E-Girl: Hack Your Way to Hollywood

In Wired News today, a story I filed about Heather Robinson — also known as E-Girl. Her dark tale of following databases to Hollywood dreams broke first in the book Hollywood, Interrupted by Andrew Breitbart and Mark Ebner.

An America Online customer service rep illicitly surfs the company's customer database, ferrets out private data on celebrity members and then hunts them down online under a false identity, seeking fame and fortune in Hollywood.

Sound like a prelude to prison? Not in the case of Heather Robinson. The former AOL employee managed to parlay privacy violations into useful contacts in Hollywood. With the help of those contacts, Robinson, 25, landed a movie deal, and she's using her toehold in the industry to advance another.

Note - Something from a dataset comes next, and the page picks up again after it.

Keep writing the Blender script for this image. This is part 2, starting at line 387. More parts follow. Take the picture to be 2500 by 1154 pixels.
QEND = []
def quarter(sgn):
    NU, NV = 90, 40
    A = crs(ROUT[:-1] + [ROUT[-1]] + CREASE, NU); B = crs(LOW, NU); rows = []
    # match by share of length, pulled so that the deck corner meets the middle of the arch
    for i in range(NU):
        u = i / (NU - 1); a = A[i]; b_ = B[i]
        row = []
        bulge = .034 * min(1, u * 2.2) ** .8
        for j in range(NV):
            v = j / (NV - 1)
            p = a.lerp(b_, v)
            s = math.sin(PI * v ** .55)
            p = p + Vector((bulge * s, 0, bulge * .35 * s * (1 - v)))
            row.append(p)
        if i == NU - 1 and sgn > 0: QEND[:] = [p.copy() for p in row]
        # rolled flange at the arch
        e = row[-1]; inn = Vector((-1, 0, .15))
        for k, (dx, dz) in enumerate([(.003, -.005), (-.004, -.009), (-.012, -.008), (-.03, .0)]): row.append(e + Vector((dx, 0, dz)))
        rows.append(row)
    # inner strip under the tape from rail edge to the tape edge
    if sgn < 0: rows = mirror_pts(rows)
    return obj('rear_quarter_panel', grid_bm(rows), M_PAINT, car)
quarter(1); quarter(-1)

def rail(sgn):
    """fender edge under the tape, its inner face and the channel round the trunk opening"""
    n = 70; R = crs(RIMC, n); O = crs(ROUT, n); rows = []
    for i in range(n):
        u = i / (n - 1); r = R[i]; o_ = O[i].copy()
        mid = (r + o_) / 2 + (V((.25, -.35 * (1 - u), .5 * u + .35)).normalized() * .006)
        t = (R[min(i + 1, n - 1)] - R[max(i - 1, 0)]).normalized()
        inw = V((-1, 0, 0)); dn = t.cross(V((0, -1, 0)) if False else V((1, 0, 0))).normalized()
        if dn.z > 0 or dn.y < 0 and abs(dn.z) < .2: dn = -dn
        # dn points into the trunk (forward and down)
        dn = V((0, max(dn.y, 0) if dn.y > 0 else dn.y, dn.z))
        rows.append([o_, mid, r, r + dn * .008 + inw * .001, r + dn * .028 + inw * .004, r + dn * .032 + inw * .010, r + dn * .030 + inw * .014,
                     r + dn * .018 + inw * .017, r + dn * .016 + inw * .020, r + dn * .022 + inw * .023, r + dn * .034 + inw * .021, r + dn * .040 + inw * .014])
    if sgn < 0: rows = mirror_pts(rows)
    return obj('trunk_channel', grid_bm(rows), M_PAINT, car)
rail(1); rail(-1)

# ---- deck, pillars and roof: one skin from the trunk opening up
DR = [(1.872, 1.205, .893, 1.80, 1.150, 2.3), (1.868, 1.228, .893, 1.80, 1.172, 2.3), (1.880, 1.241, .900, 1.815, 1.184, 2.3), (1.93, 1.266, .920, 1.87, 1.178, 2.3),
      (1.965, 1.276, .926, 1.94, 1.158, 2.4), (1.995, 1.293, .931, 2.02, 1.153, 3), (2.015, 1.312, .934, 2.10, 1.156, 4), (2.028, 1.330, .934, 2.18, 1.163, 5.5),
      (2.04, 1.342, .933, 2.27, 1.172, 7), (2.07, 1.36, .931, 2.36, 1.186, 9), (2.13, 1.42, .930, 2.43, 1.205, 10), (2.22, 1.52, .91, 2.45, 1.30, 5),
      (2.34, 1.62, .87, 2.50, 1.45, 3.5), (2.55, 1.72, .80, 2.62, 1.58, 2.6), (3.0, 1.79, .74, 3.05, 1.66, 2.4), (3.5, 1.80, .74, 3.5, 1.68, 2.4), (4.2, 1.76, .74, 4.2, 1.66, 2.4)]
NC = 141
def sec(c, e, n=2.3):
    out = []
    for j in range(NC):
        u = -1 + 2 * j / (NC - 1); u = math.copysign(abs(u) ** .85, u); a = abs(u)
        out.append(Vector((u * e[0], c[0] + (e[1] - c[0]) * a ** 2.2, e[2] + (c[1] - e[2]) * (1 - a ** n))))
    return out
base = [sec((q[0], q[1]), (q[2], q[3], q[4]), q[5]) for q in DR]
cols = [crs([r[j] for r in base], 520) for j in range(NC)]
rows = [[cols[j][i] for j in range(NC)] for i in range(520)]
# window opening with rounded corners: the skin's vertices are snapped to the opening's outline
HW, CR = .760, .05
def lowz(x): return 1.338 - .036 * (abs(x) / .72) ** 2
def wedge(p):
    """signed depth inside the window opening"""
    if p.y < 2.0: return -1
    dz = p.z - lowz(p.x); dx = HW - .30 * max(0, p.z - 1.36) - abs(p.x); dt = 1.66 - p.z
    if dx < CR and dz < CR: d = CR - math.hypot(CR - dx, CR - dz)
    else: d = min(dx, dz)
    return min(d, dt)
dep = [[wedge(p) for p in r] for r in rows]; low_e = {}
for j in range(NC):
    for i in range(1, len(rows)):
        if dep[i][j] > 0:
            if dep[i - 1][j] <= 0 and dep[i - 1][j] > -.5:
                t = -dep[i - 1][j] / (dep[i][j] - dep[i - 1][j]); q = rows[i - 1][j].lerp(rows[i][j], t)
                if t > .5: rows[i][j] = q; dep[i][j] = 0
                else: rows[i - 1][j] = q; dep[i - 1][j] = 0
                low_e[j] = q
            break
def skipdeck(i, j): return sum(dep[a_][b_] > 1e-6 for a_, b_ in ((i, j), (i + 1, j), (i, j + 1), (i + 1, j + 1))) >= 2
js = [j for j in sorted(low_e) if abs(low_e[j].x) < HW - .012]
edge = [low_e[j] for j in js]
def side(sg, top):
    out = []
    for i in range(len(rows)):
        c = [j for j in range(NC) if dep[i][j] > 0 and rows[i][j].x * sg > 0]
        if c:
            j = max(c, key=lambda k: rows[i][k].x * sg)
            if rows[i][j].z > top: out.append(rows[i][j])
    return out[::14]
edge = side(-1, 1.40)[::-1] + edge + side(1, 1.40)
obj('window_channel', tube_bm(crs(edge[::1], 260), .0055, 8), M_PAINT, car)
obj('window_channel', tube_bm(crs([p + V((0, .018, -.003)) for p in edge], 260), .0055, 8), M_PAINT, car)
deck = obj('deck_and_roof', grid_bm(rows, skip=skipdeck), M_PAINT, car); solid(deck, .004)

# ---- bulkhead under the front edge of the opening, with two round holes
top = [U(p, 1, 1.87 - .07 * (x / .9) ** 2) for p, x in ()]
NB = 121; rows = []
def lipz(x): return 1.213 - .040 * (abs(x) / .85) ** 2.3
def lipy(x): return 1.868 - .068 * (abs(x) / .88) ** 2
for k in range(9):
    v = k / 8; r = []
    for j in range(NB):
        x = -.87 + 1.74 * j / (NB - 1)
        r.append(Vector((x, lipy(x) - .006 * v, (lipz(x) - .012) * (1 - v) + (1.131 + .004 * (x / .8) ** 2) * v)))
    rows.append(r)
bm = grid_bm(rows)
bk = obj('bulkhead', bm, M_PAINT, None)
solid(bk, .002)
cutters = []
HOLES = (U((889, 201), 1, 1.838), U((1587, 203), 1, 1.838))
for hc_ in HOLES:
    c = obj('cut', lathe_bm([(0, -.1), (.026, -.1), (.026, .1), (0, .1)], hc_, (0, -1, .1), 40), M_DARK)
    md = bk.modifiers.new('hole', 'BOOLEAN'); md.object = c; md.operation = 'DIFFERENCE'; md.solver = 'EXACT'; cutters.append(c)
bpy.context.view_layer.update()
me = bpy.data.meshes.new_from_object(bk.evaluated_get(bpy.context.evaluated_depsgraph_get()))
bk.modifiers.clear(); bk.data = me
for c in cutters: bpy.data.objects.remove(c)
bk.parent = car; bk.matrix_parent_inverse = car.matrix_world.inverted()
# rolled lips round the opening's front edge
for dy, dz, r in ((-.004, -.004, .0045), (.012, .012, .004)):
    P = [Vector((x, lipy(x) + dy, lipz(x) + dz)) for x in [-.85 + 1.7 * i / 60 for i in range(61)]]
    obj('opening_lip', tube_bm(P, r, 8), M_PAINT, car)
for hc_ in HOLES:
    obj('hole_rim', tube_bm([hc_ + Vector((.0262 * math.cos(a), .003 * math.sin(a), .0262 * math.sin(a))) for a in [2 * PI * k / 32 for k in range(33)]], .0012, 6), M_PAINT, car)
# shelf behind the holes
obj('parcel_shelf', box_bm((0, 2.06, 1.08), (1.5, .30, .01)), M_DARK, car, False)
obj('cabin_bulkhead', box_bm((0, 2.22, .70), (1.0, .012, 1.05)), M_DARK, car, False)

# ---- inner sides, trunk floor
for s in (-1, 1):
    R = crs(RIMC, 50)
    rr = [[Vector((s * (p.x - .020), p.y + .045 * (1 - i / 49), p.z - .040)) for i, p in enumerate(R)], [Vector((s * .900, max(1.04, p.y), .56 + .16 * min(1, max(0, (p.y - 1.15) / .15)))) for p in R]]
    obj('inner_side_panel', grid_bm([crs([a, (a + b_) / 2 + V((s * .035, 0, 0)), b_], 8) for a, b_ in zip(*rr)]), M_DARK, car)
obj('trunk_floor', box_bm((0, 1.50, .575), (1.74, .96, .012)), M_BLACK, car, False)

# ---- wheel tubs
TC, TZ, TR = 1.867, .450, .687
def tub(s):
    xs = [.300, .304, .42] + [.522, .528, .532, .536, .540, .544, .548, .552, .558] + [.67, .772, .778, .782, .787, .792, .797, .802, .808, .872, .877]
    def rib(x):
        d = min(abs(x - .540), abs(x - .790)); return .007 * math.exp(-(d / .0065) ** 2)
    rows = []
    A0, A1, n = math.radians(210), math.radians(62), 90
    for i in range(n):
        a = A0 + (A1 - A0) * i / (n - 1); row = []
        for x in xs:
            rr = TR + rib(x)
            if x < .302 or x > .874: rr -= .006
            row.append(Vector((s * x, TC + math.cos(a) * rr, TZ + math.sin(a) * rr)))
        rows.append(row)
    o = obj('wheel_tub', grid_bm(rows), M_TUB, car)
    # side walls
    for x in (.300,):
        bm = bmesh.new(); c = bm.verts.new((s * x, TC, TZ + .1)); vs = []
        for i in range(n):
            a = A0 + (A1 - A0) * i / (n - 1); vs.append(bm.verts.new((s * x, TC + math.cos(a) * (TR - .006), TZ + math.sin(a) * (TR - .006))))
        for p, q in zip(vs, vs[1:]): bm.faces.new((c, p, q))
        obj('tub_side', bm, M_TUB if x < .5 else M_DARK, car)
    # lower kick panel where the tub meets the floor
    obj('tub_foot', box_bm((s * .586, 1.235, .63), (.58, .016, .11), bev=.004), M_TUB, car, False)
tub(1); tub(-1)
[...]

Later this week, Universal Pictures will start filming Robinson's first movie, The Perfect Man, a romantic comedy staring Hillary Duff and Heather Locklear. The film is about a teenage daughter who tries to create a "nonexistent boyfriend for her dejected mother," Robinson said. The story is based on another of her youthful indiscretions when she was 16 — this one involving a stolen credit card and thousands of dollars of purchases.

Some would say it takes Robinson's level of moxie to succeed in Hollywood. In fact, the favorite legend in the movie business is that of a hard-working kid who starts in the mail room and through ambition, flexible ethical standards and political skill becomes a mogul. Judging by her exploits so far, Robinson is well on her way.